I second the suggestion for Michelle Garcia Winner's books. Kelly's teacher is using them in their social skills group, and the main focus for him this year is to start to realize that what HE does impacts how other people feel about him. I'm of two minds on this myself - right now it's really nice that he truly does not care what other people think of him - so he can stand on the stage after the band concert and wave like QE2 in a parade when they bow - or return to school the day after a meltdown without coming unglued that people won't like him - but he is actually enjoying having friends at this new school, so it would be nice to keep them (you think kindergartners are judgmental, try middle schoolers!)

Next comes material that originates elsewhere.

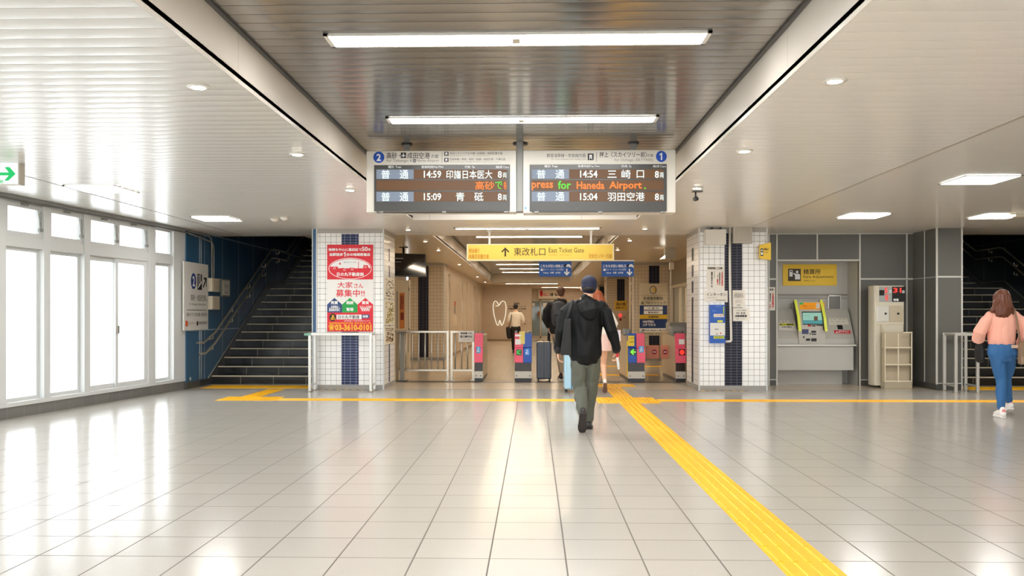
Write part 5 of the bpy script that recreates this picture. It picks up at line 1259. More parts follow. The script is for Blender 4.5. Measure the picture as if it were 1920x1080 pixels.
for (pa, pb, sx) in ((1494.5, 1500.5, 1), (1543.5, 1550, 1)):
    a = MB(); P = [(YM + 0.24, zc + 0.84), (YM + 0.02, zc + 0.50), (YM - 0.06, zc + 0.24), (YM + 0.06, zc + 0.3), (YM + 0.26, zc + 0.74)]
    x0 = Xn(pa); a.prism(P, 'x', x0, x0 + 0.055); build('yellow_fin', a, FIN, t, bevel=0.01)
    a = MB(); a.prism([(p[0] + 0.015, p[1] + 0.004) for p in P], 'x', x0 - 0.006, x0 + 0.0); build('fin_edge', a, BLACK, t)
marks('paper_sign', t, PAPER, SL, [('p', [(1461, 594), (1493, 594), (1499, 621), (1461, 617)]), ('p', [(1554, 588), (1588, 588), (1592, 604), (1555, 604)])], LN * 0.004)
marks('paper_sign_yellow', t, mat('highlight_yellow', (226, 226, 50), 0.5), SL, [('r', 1461.5, 601, 1489, 606.8)], LN * 0.006)
marks('paper_lettering', t, INK, SL, [('t', 'シルバーパス', 1461.5, 595, 1488, 599.5, .02), ('t', '新しい磁気券', 1462, 601.5, 1488, 606.4, .02), ('t', '手続き案内', 1465, 609, 1484, 612, .02), ('t', '紙幣のつり銭は', 1557, 590, 1568, 592.5), ('t', '下部から出ます', 1571, 590, 1586, 592.5), ('t', '確認の上お取りください', 1557, 595, 1585, 597.5), ('t', 'インターホン', 1557, 600, 1575, 602)], LN * 0.008)
marks('card_slot', t, BLACK, SL, [('p', [(1569, 605), (1579, 605), (1581, 616), (1571, 616)])], LN * 0.004)
marks('red_sticker', t, REDINK, SL, [('p', [(1563, 618.5), (1594, 618.5), (1595, 627), (1565, 627)])], LN * 0.004); marks('sticker_lettering', t, WPRINT, SL, [('t', '硬貨は右側の投入口へ', 1572, 620, 1592, 622.5, .02), ('t', '投入してください', 1572, 623.5, 1592, 626, .02), ('p', [(1566, 625.5), (1569, 621), (1571.5, 625.5)])], LN * 0.006)
t = thing('counter_shelf', 'grey steel counter under the fare machine in the niche', 'counter', ((NX0 + NX1) / 2, YG + 0.3, 0))
a = MB(); a.box(NX0, YG + 0.02, zc - 0.03, NX1 - 0.05, D, zc); build('top', a, STEELB, t, bevel=0.004)
a = MB(); a.box(NX0, YG + 0.06, 0.28, NX1 - 0.09, YG + 0.4, zc - 0.03); build('front_panel', a, NICHE_M, t, bevel=0.004)
a = MB(); a.box(NX0, YG + 0.35, 0.0, NX1 - 0.2, YG + 0.5, 0.28); build('plinth', a, NICHE_M, t)
mb = MB(); zz = Z_(1530, 551, YN); mb.box(NX0, YN + 0.0, zz - 0.04, NX1, YN + 0.02, zz); mb.box(NX0, YN + 0.006, zz - 0.09, NX1, YN + 0.02, zz - 0.075)
x = X_(1593, YN); mb.box(x - 0.006, YN, zz, x + 0.006, YN + 0.02, NT_)
struct('trim_24', mb, mat('niche_ledge', (150, 146, 140), 0.35))
t = thing('service_hatch', 'small square hatch frame on the niche back wall', 'hatch', (X_(1563, YN), YN, 1.6))
a = MB(); p0, p1 = onY(1552, 581, YN), onY(1577, 553.5, YN)
for (xx0, zz0, xx1, zz1) in ((p0.x, p0.z, p1.x, p0.z + .02), (p0.x, p1.z - .02, p1.x, p1.z), (p0.x, p0.z, p0.x + .02, p1.z), (p1.x - .02, p0.z, p1.x, p1.z)): a.box(xx0, YN - 0.01, zz0, xx1, YN + 0.02, zz1)
build('frame', a, STEELB, t); a = MB(); a.box(p0.x + .02, YN + 0.0, p0.z + .02, p1.x - .02, YN + 0.018, p1.z - .02); build('panel', a, MGREY, t)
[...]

As for telling him - I've told Kelly, and we've never tried to keep it a secret - he goes to a psych, and is quite clear that he has some issues that other kids don't have (and he's not really very happy about that) - and I always have articles and books laying around both from him and my classwork - but I don't know for sure if he's really internalized it, or if you asked him he would acknowledge that he has it. I figure he will in his own time...

graceunderautism said...

I clearly have been under a rock because I am just now catching up on a month's worth of blog reading.
I didn't see any updates on this so I don't know if you made a decision, but here is my 2 cents.

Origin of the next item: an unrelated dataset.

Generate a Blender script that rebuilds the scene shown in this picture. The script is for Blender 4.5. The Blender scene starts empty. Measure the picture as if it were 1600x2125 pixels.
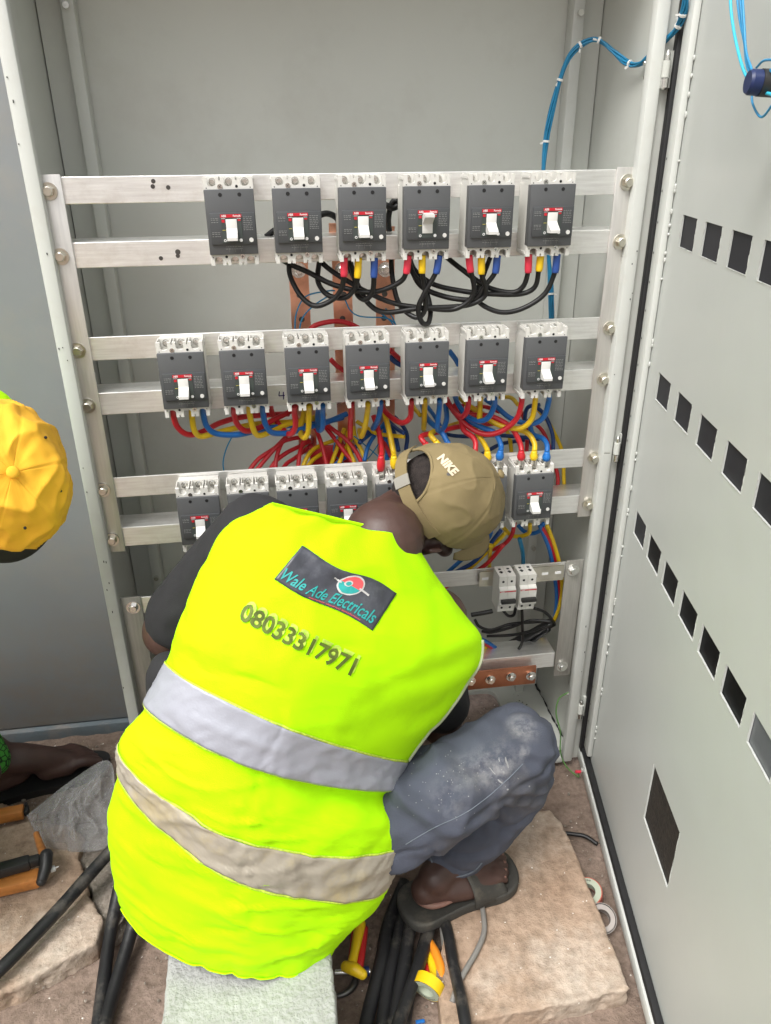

When J was in Kindergarten last year, he had a very hard time with friendships as well. He lashed out aggressively when he was overwhelmed or a game of innocent tag turned into a full contact sport. In class he had trouble with circle time when answers in "unison" were too loud.

His school is a mainstream school with a full inclusion plan in place. He has a 1:1 parapro and there is an inclusion specialist that overseas all the paras.

One day they took J out of class and read a story about differences to the class. it was not a book about autism. I too have mostly kept that word from him, only because he is a manipulative smarty pants and I'm concerned about him trying to "gain" from the word as an excuse.

Then they discussed with the kids some way people they know are different and then transitioned into things J struggles with (loud noises, too much action, having a conversation not a monologue, etc.) The inclusion specialist let them come up with ideas on how to address these (speak quieter, let him know the rules of the games, use common "scripts" etc.)

Things changed dramatically over the next few weeks. I even witnessed a circle time where he had his hands on his ears and the teacher reminded the class "we have friends with sensitive ears" and the class responded at an appropriate level.

One of the articles I read right after this was the statistics of how kids learn social skills better when their NT peers are trained to respond appropriately. If J made the leap to say hi to someone and they didn't respond or rolled their eyes he would get frustrated but if he says hi and they say hi, he might be inclined to ask how they are today.